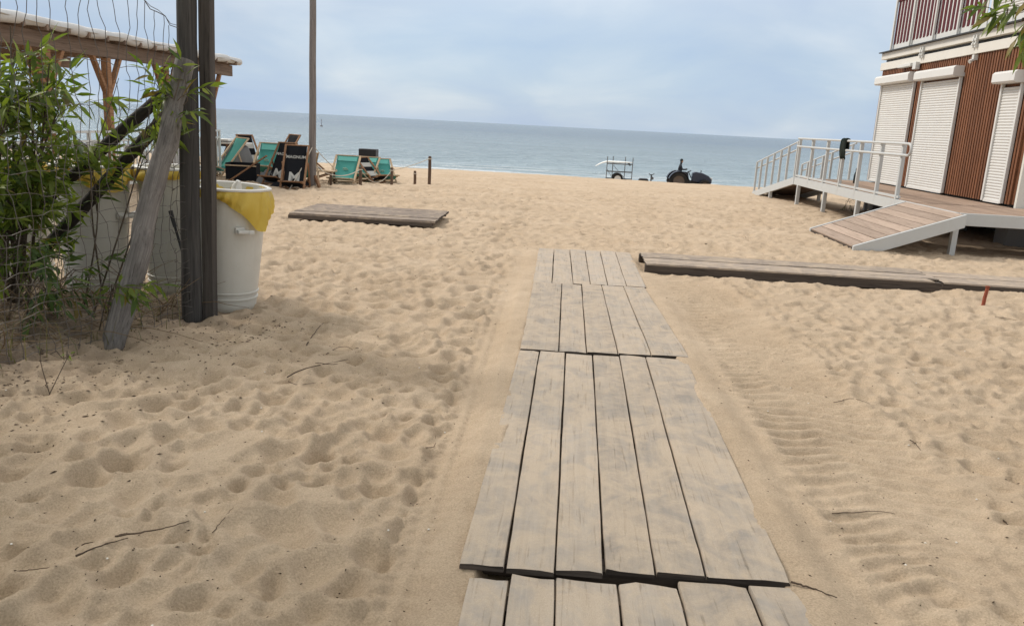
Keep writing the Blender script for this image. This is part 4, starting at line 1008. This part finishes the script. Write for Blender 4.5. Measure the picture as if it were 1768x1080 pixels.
m = MB(); out = [(.12, .62), (.16, 1.20), (.35, 1.27), (.85, 1.20), (1.25, 1.02), (1.42, .82), (1.44, .55), (1.2, .50)]
m.prism(out, -.29, .29); m.build('hood', M['tractor'], tr, False, .05)
m = MB(); m.box((.1, 0, .55), (2.0, .36, .26)); m.box((-.72, 0, .66), (.5, .5, .36)); m.build('chassis', M['black_metal'], tr, bevel=.02)
m = MB(); m.box((1.443, 0, .70), (.02, .40, .28)); m.build('grille', M['grey_metal'], tr)
for s in (-1, 1): m = MB(); m.lathe([(0, 0), (.06, .01), (.05, .05), (0, .05)], 12); q = m.build('headlight', M['lid'], tr); q.location = (1.42, s * .2, .88); q.rotation_euler = (0, PI / 2, 0)
m = MB(); m.box((-.70, 0, .93), (.42, .44, .10)); m.build('seat', M['black_metal'], tr, bevel=.03)
m = MB(); m.box((-.90, 0, 1.12), (.08, .42, .34)); m.build('seat_back', M['black_metal'], tr, bevel=.03)
m = MB(); m.tube([(.10, 0, .85), (-.10, 0, 1.22)], .03, 8); m.build('steering_column', M['black_metal'], tr)
m = MB(); R = Matrix.Rotation(-.5, 3, 'Y'); m.tube([Vector((-.11, 0, 1.24)) + R @ Vector((.19 * math.cos(a), .19 * math.sin(a), 0)) for a in [i * PI / 10 for i in range(21)]], .018, 6, False); m.tube([Vector((-.11, 0, 1.24)) + R @ Vector((-.19, 0, 0)), Vector((-.11, 0, 1.24)) + R @ Vector((.19, 0, 0))], .014, 6); m.build('steering_wheel', M['black_metal'], tr)
m = MB(); m.tube([(.75, .18, 1.15), (.75, .18, 1.38)], .03, 8); m.build('exhaust', M['black_metal'], tr)
# driver
def person():
    sv = [((0, 0, .0), (.15, .17)), ((-.02, 0, .22), (.13, .16)), ((-.01, 0, .42), (.12, .19)), ((.01, 0, .52), (.06, .06)), ((.03, 0, .60), (.075, .07)), ((.04, 0, .72), (.095, .08)), ((.04, 0, .80), (.05, .05))]
    ed = [(i, i + 1) for i in range(6)]
    def limb(start, pts):
        k = start
        for p_, r_ in pts: sv.append((p_, r_)); ed.append((k, len(sv) - 1)); k = len(sv) - 1
    for s in (-1, 1):
        limb(2, [((.0, s * .17, .44), (.06, .06)), ((.10, s * .21, .22), (.048, .048)), ((.32, s * .17, .22), (.038, .038)), ((.42, s * .13, .27), (.035, .035))])
        limb(0, [((.05, s * .10, .0), (.09, .09)), ((.42, s * .15, .03), (.075, .075)), ((.50, s * .16, -.36), (.05, .05)), ((.62, s * .16, -.40), (.045, .04))])
    me = bpy.data.meshes.new('person'); me.from_pydata([v for v, _ in sv], ed, []); o = bpy.data.objects.new('person', me); COL.objects.link(o)
    o.modifiers.new('skin', 'SKIN')
    for i, (_, r_) in enumerate(sv): me.skin_vertices[0].data[i].radius = r_
    me.skin_vertices[0].data[0].use_root = True
    sb = o.modifiers.new('sub', 'SUBSURF'); sb.levels = 1; sb.render_levels = 2
    me.materials.append(M['cloth_navy']); return o
pe = person(); pe.scale = (1.12,) * 3; pe.location = (tp.x - .68, 56.0, tz + 1.13); tag(pe, 'person in dark clothes sitting on the tractor seat', 'person')
m = MB(); m.lathe([(.0, .85), (.07, .83), (.092, .77), (.094, .73), (.085, .70)], 14, (.035, 0, 0)); m.build('hair', M['cloth_dark'], pe, True)
m = MB(); m.lathe([(.0, .60), (.05, .605), (.075, .65), (.086, .70), (.09, .73)], 14, (.052, 0, 0)); m.build('face', M['skin'], pe, True)

rk = thing('trailer_rack', 'wheeled metal rack with upright posts at the water edge', 'rack'); rp = aty(1069, 306, 50.0); rz_ = GM(rp.x, 50.0); rk.location = (rp.x, 50.0, rz_)
RX = (-.80, -.42, .32, .72)
for i, x in enumerate(RX):
    m = MB(); m.box((x, (-.35, .35, .35, -.35)[i], .80), (.045, .045, 1.62)); m.build('upright', M['grey_metal'], rk)
for z in (1.18, .72, .30):
    for y in (-.35, .35):
        m = MB(); m.bar((-.8, y, z), (.72, y, z), .035); m.build('rail', M['grey_metal'], rk)
    for x in RX: m = MB(); m.bar((x, -.35, z + .03), (x, .35, z + .03), .03); m.build('cross_bar', M['grey_metal'], rk)
m = MB(); m.bar((-.42, -.35, 1.1), (.32, -.35, .35), .025); m.bar((-.8, .35, .9), (-.42, .35, .35), .025); m.build('brace', M['grey_metal'], rk)
for s in (-1, 1):
    w_ = bpy.data.objects.new('wheel', None); COL.objects.link(w_); w_.parent = rk; w_.location = (-.12, s * .45, .32)
    m = MB(); m.lathe([(.2, -.06), (.32, -.06), (.33, 0), (.32, .06), (.2, .06)], 24); q = m.build('tyre', M['tyre'], w_, True); q.rotation_euler = (PI / 2, 0, 0)
    m = MB(); m.lathe([(0, -.03), (.2, -.05), (.2, .05), (0, .03)], 20); q = m.build('rim', M['lid'], w_, True); q.rotation_euler = (PI / 2, 0, 0)
m = MB(); ns = 24
for i in range(ns + 1):
    s = i / ns; x = -1.45 + 2.2 * s; wd = .30 * math.sin(PI * min(1, (s * .95 + .02))) ** .55; th = .055 * math.sin(PI * (s * .94 + .03)) ** .5; zc = -.32 * max(0, 1 - s / .38) ** 2
    for k in range(12): a = 2 * PI * k / 12; m.v.append((x, wd * math.cos(a), zc + th * math.sin(a)))
for i in range(ns):
    for k in range(12): k2 = (k + 1) % 12; m.f.append((i * 12 + k, i * 12 + k2, i * 12 + 12 + k2, i * 12 + 12 + k))
m.f.append(tuple(range(11, -1, -1))); m.f.append(tuple(ns * 12 + k for k in range(12)))
sb_ = thing('paddle_board', 'white paddle board lying on top of the trailer rack', 'surfboard', (rp.x - .03, 50.0, rz_ + 1.30))
m.build('hull', M['board'], sb_, True)
m = MB(); m.prism([(.45, -.05), (.62, -.05), (.66, -.20), (.60, -.20)], -.006, .006); m.build('fin', M['black_metal'], sb_)
sp = aty(1124, 309, 51.0); sz_ = GM(sp.x, 51.0)
hs_ = thing('hand_winch', 'small dark stand with crossbar between the rack and the tractor', 'stand', (sp.x, 51.0, sz_))
m = MB(); m.tube([(0, 0, -.05), (0, 0, .72)], .04, 8); m.build('stem', M['black_metal'], hs_)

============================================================

**Short exercise**
Reproduce every line above as written, skipping pictures.

**Task solution**
Keep writing the Blender script for this image. This is part 4, starting at line 1008. This part finishes the script. Write for Blender 4.5. Measure the picture as if it were 1768x1080 pixels.
m = MB(); out = [(.12, .62), (.16, 1.20), (.35, 1.27), (.85, 1.20), (1.25, 1.02), (1.42, .82), (1.44, .55), (1.2, .50)]
m.prism(out, -.29, .29); m.build('hood', M['tractor'], tr, False, .05)
m = MB(); m.box((.1, 0, .55), (2.0, .36, .26)); m.box((-.72, 0, .66), (.5, .5, .36)); m.build('chassis', M['black_metal'], tr, bevel=.02)
m = MB(); m.box((1.443, 0, .70), (.02, .40, .28)); m.build('grille', M['grey_metal'], tr)
for s in (-1, 1): m = MB(); m.lathe([(0, 0), (.06, .01), (.05, .05), (0, .05)], 12); q = m.build('headlight', M['lid'], tr); q.location = (1.42, s * .2, .88); q.rotation_euler = (0, PI / 2, 0)
m = MB(); m.box((-.70, 0, .93), (.42, .44, .10)); m.build('seat', M['black_metal'], tr, bevel=.03)
m = MB(); m.box((-.90, 0, 1.12), (.08, .42, .34)); m.build('seat_back', M['black_metal'], tr, bevel=.03)
m = MB(); m.tube([(.10, 0, .85), (-.10, 0, 1.22)], .03, 8); m.build('steering_column', M['black_metal'], tr)
m = MB(); R = Matrix.Rotation(-.5, 3, 'Y'); m.tube([Vector((-.11, 0, 1.24)) + R @ Vector((.19 * math.cos(a), .19 * math.sin(a), 0)) for a in [i * PI / 10 for i in range(21)]], .018, 6, False); m.tube([Vector((-.11, 0, 1.24)) + R @ Vector((-.19, 0, 0)), Vector((-.11, 0, 1.24)) + R @ Vector((.19, 0, 0))], .014, 6); m.build('steering_wheel', M['black_metal'], tr)
m = MB(); m.tube([(.75, .18, 1.15), (.75, .18, 1.38)], .03, 8); m.build('exhaust', M['black_metal'], tr)
# driver
def person():
    sv = [((0, 0, .0), (.15, .17)), ((-.02, 0, .22), (.13, .16)), ((-.01, 0, .42), (.12, .19)), ((.01, 0, .52), (.06, .06)), ((.03, 0, .60), (.075, .07)), ((.04, 0, .72), (.095, .08)), ((.04, 0, .80), (.05, .05))]
    ed = [(i, i + 1) for i in range(6)]
    def limb(start, pts):
        k = start
        for p_, r_ in pts: sv.append((p_, r_)); ed.append((k, len(sv) - 1)); k = len(sv) - 1
    for s in (-1, 1):
        limb(2, [((.0, s * .17, .44), (.06, .06)), ((.10, s * .21, .22), (.048, .048)), ((.32, s * .17, .22), (.038, .038)), ((.42, s * .13, .27), (.035, .035))])
        limb(0, [((.05, s * .10, .0), (.09, .09)), ((.42, s * .15, .03), (.075, .075)), ((.50, s * .16, -.36), (.05, .05)), ((.62, s * .16, -.40), (.045, .04))])
    me = bpy.data.meshes.new('person'); me.from_pydata([v for v, _ in sv], ed, []); o = bpy.data.objects.new('person', me); COL.objects.link(o)
    o.modifiers.new('skin', 'SKIN')
    for i, (_, r_) in enumerate(sv): me.skin_vertices[0].data[i].radius = r_
    me.skin_vertices[0].data[0].use_root = True
    sb = o.modifiers.new('sub', 'SUBSURF'); sb.levels = 1; sb.render_levels = 2
    me.materials.append(M['cloth_navy']); return o
pe = person(); pe.scale = (1.12,) * 3; pe.location = (tp.x - .68, 56.0, tz + 1.13); tag(pe, 'person in dark clothes sitting on the tractor seat', 'person')
m = MB(); m.lathe([(.0, .85), (.07, .83), (.092, .77), (.094, .73), (.085, .70)], 14, (.035, 0, 0)); m.build('hair', M['cloth_dark'], pe, True)
m = MB(); m.lathe([(.0, .60), (.05, .605), (.075, .65), (.086, .70), (.09, .73)], 14, (.052, 0, 0)); m.build('face', M['skin'], pe, True)

rk = thing('trailer_rack', 'wheeled metal rack with upright posts at the water edge', 'rack'); rp = aty(1069, 306, 50.0); rz_ = GM(rp.x, 50.0); rk.location = (rp.x, 50.0, rz_)
RX = (-.80, -.42, .32, .72)
for i, x in enumerate(RX):
    m = MB(); m.box((x, (-.35, .35, .35, -.35)[i], .80), (.045, .045, 1.62)); m.build('upright', M['grey_metal'], rk)
for z in (1.18, .72, .30):
    for y in (-.35, .35):
        m = MB(); m.bar((-.8, y, z), (.72, y, z), .035); m.build('rail', M['grey_metal'], rk)
    for x in RX: m = MB(); m.bar((x, -.35, z + .03), (x, .35, z + .03), .03); m.build('cross_bar', M['grey_metal'], rk)
m = MB(); m.bar((-.42, -.35, 1.1), (.32, -.35, .35), .025); m.bar((-.8, .35, .9), (-.42, .35, .35), .025); m.build('brace', M['grey_metal'], rk)
for s in (-1, 1):
    w_ = bpy.data.objects.new('wheel', None); COL.objects.link(w_); w_.parent = rk; w_.location = (-.12, s * .45, .32)
    m = MB(); m.lathe([(.2, -.06), (.32, -.06), (.33, 0), (.32, .06), (.2, .06)], 24); q = m.build('tyre', M['tyre'], w_, True); q.rotation_euler = (PI / 2, 0, 0)
    m = MB(); m.lathe([(0, -.03), (.2, -.05), (.2, .05), (0, .03)], 20); q = m.build('rim', M['lid'], w_, True); q.rotation_euler = (PI / 2, 0, 0)
m = MB(); ns = 24
for i in range(ns + 1):
    s = i / ns; x = -1.45 + 2.2 * s; wd = .30 * math.sin(PI * min(1, (s * .95 + .02))) ** .55; th = .055 * math.sin(PI * (s * .94 + .03)) ** .5; zc = -.32 * max(0, 1 - s / .38) ** 2
    for k in range(12): a = 2 * PI * k / 12; m.v.append((x, wd * math.cos(a), zc + th * math.sin(a)))
for i in range(ns):
    for k in range(12): k2 = (k + 1) % 12; m.f.append((i * 12 + k, i * 12 + k2, i * 12 + 12 + k2, i * 12 + 12 + k))
m.f.append(tuple(range(11, -1, -1))); m.f.append(tuple(ns * 12 + k for k in range(12)))
sb_ = thing('paddle_board', 'white paddle board lying on top of the trailer rack', 'surfboard', (rp.x - .03, 50.0, rz_ + 1.30))
m.build('hull', M['board'], sb_, True)
m = MB(); m.prism([(.45, -.05), (.62, -.05), (.66, -.20), (.60, -.20)], -.006, .006); m.build('fin', M['black_metal'], sb_)
sp = aty(1124, 309, 51.0); sz_ = GM(sp.x, 51.0)
hs_ = thing('hand_winch', 'small dark stand with crossbar between the rack and the tractor', 'stand', (sp.x, 51.0, sz_))
m = MB(); m.tube([(0, 0, -.05), (0, 0, .72)], .04, 8); m.build('stem', M['black_metal'], hs_)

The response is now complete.